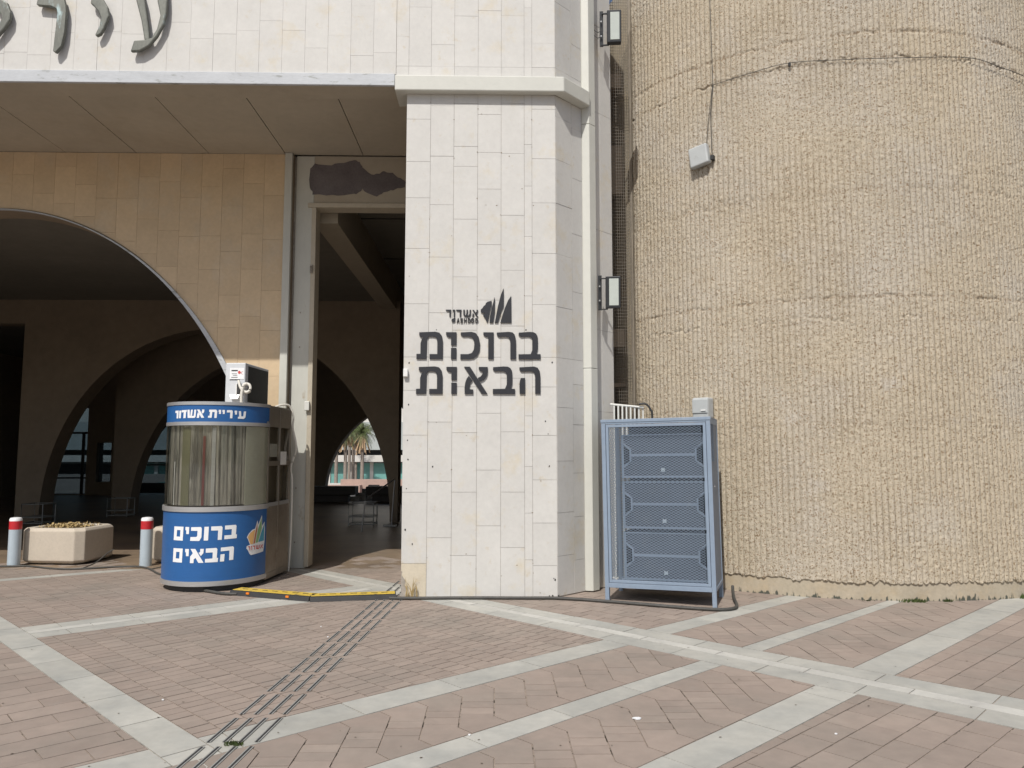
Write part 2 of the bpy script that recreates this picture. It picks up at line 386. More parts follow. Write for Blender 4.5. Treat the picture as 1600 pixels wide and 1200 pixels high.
def band(L0, L1, cons, ang, length, rows, o0=0.0):
    """strip between L0 (lower) and L1 (upper) cut in rows [(from, to, material)] and slabs of the given length"""
    ca, sa = math.cos(ang), math.sin(ang)
    for r, (f0, f1, mm) in enumerate(rows):
        def ln(f): return ((L0[0][0] * (1 - f) + L1[0][0] * f, L0[0][1] * (1 - f) + L1[0][1] * f), L0[1] * (1 - f) + L1[1] * f)
        k0, k1 = int(-20 / length), int(20 / length)
        for k in range(k0, k1):
            u0 = o0 + k * length + (0.37 * length if r == 1 else 0); u1 = u0 + length
            p = dom
            a, b = ln(f0), ln(f1)
            for n, d in [((-a[0][0], -a[0][1]), -a[1]), (b[0], b[1]), ((-ca, -sa), -u0), ((ca, sa), u1)] + cons:
                p = clip(p, n, d)
                if len(p) < 3: break
            if len(p) >= 3: addpaver(p, mm, 0.0015)
# V bands lie over the U bands
one = [(0, 1, 'slab')]
three = [(0, 0.40, 'slab'), (0.40, 0.62, 'slab_bright'), (0.62, 1, 'slab')]
band(A_l, A_r, [right(B_u)], V, 0.63, one, 0.14)
band(A_l, A_r, [left(B_u)], V, 0.63, one, 0.14)
band(H_l, H_r, [], V, 0.72, three, 0.1)
band(B_l, B_u, [left(A_r), right(H_l)], U, 0.62, three, 0.0)
band(B_l, B_u, [right(A_l)], U, 0.62, three, 0.0)
band(F_l, F_u, [left(A_r), right(H_l)], U, 0.62, one, 0.0)
band(C_l, C_u, [left(A_r), right(H_l)], U, 0.77, one, 0.33)
band(C_l, C_u, [right(A_l)], U, 0.77, one, 0.33)
band(C_l, C_u, [left(H_r)], U, 0.77, one, 0.33)
band(D_l, D_u, [right(H_l)], U, 0.70, one, 0.05)
band(D_l, D_u, [left(H_r)], U, 0.70, one, 0.05)
band(E_l, E_u, [right(H_l)], U, 0.80, one, 0.25)
band(E_l, E_u, [left(H_r)], U, 0.80, one, 0.25)
# the 300 largest in view become parts, the rest one mesh
def seen(p):
    cx = sum(q[0] for q in p) / len(p); cy = sum(q[1] for q in p) / len(p)
    return cy > 4.0 and -0.70 * cy - 0.3 < cx < 0.73 * cy and cy < 11 and not (cx > -1.05 and cy > 8.75)
def emit(items, name, limit, group_z=-0.001):
    def size(it):
        p = it[0]; cy = sum(q[1] for q in p) / len(p)
        return abs(area(p)) / cy ** 3 if seen(p) else 0
    items.sort(key=size, reverse=True)
    rest = {}
    for i, (p, mm, tn) in enumerate(items):
        q = shrink(p, JG)
        z = jig(0.0012)
        if i < limit:
            B().prism([(x, y, z) for x, y in q], (0, 0, -0.03)).build(name, M[mm], ground, tone=tn, fixn=False)
        else:
            b, t = rest.setdefault(mm, (B(), [])); n0 = len(b.f)
            b.prism([(x, y, z) for x, y in q], (0, 0, -0.03)); t += [tn] * (len(b.f) - n0)
    for mm, (b, t) in rest.items():
        setp(b.build('further_' + name + 's', M[mm], ground, tone=t, fixn=False), kind='stuff')
emit([x for x in PV if x[1] == 'paver'], 'paver', 300)
emit([x for x in PV if x[1] != 'paver'], 'slab', 260)
PAVE_N = len(PV)

# hall floor, tiles by material
hf = B().add([(-18.5, DY1, 0.0), (1.7, DY1, 0.0), (1.7, 31.5, 0.0), (-18.5, 31.5, 0.0)], [(0, 1, 2, 3)]).build('hall_floor', M['hall_floor'])
setp(hf, kind='structure')
# worn metal guide strips, four lines set into the paving
root = thing('tactile_guide_path', 'four lines of dark steel tactile guide strips running towards the doorway', 'guide path', (-1.45, 6, 0))
y = 3.55; k = 0
while y < 9.9:
    y1 = y + 0.385
    for j in range(4):
        f = j / 3
        def px(yy): return (1 - f) * (-1.611 + (yy - 4.113) * 0.0725) + f * (-1.345 + (yy - 4.113) * 0.0725)
        for s in (-1, 1):
            B().prism([(px(y) + s * 0.0105 - 0.0035, y, 0.002), (px(y) + s * 0.0105 + 0.0035, y, 0.002), (px(y1) + s * 0.0105 + 0.0035, y1, 0.002), (px(y1) + s * 0.0105 - 0.0035, y1, 0.002)], (0, 0, 0.003)).build('guide_strip', M['greyframe'], root)
        B().prism([(px(y) - 0.0065, y, 0.0015), (px(y) + 0.0065, y, 0.0015), (px(y1) + 0.0065, y1, 0.0015), (px(y1) - 0.0065, y1, 0.0015)], (0, 0, 0.0028)).build('strip_inlay', M['black'], root)
    y = y1 + 0.07; k += 1

# ================================================================== STONE-CLAD PORTAL
def stone_panel(root, u_edges, joints, z0, z1, to3, mname='stone', depth=0.03, gap=0.0017, bottom=None, rough=0.0016):
    """columns between u_edges; joints[i] = heights of joints in column i; to3(u, z, d) -> 3D with d = proud depth"""
    for i in range(len(u_edges) - 1):
        ua, ub = u_edges[i] + gap, u_edges[i + 1] - gap
        zs = [z0] + sorted(joints[i]) + [z1]
        for a, b in zip(zs[:-1], zs[1:]):
            if b - a < 0.02: continue
            d = jig(rough)
            if bottom is None:
                poly = [(ua, a + gap), (ub, a + gap), (ub, b - gap), (ua, b - gap)]
            else:
                n = 6; low = []
                for t in range(n + 1):
                    u = ua + (ub - ua) * t / n; low.append((u, max(a + gap, bottom(u))))
                if all(l[1] >= b - gap for l in low): continue
                low = [(u, min(zz, b - gap)) for u, zz in low]
                poly = cleanp(low + [(ub, b - gap), (ua, b - gap)])
                if len(poly) < 3 or abs(area(poly)) < 0.001: continue
            P = [to3(u, z, d) for u, z in poly]; Q = [to3(u, z, d - depth) for u, z in poly]
            bb = B(); n = len(P); bb.add(P + Q, [tuple(range(n)), tuple(range(2 * n - 1, n - 1, -1))] + [(k, k + n, (k + 1) % n + n, (k + 1) % n) for k in range(n)])
            bb.build('stone_slab', M[mname], root, fixn=False)
def randj(z0, z1, step=0.60, jit=0.16):
    out = []; z = z0 + random.uniform(0.15, step)
    while z < z1 - 0.12: out.append(z); z += step + jig(jit)
    return out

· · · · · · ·

### Aim
Pick out and copy every line that contains the word "parts".

### Solution for this task
Write part 2 of the bpy script that recreates this picture. It picks up at line 386. More parts follow. Write for Blender 4.5. Treat the picture as 1600 pixels wide and 1200 pixels high.
# the 300 largest in view become parts, the rest one mesh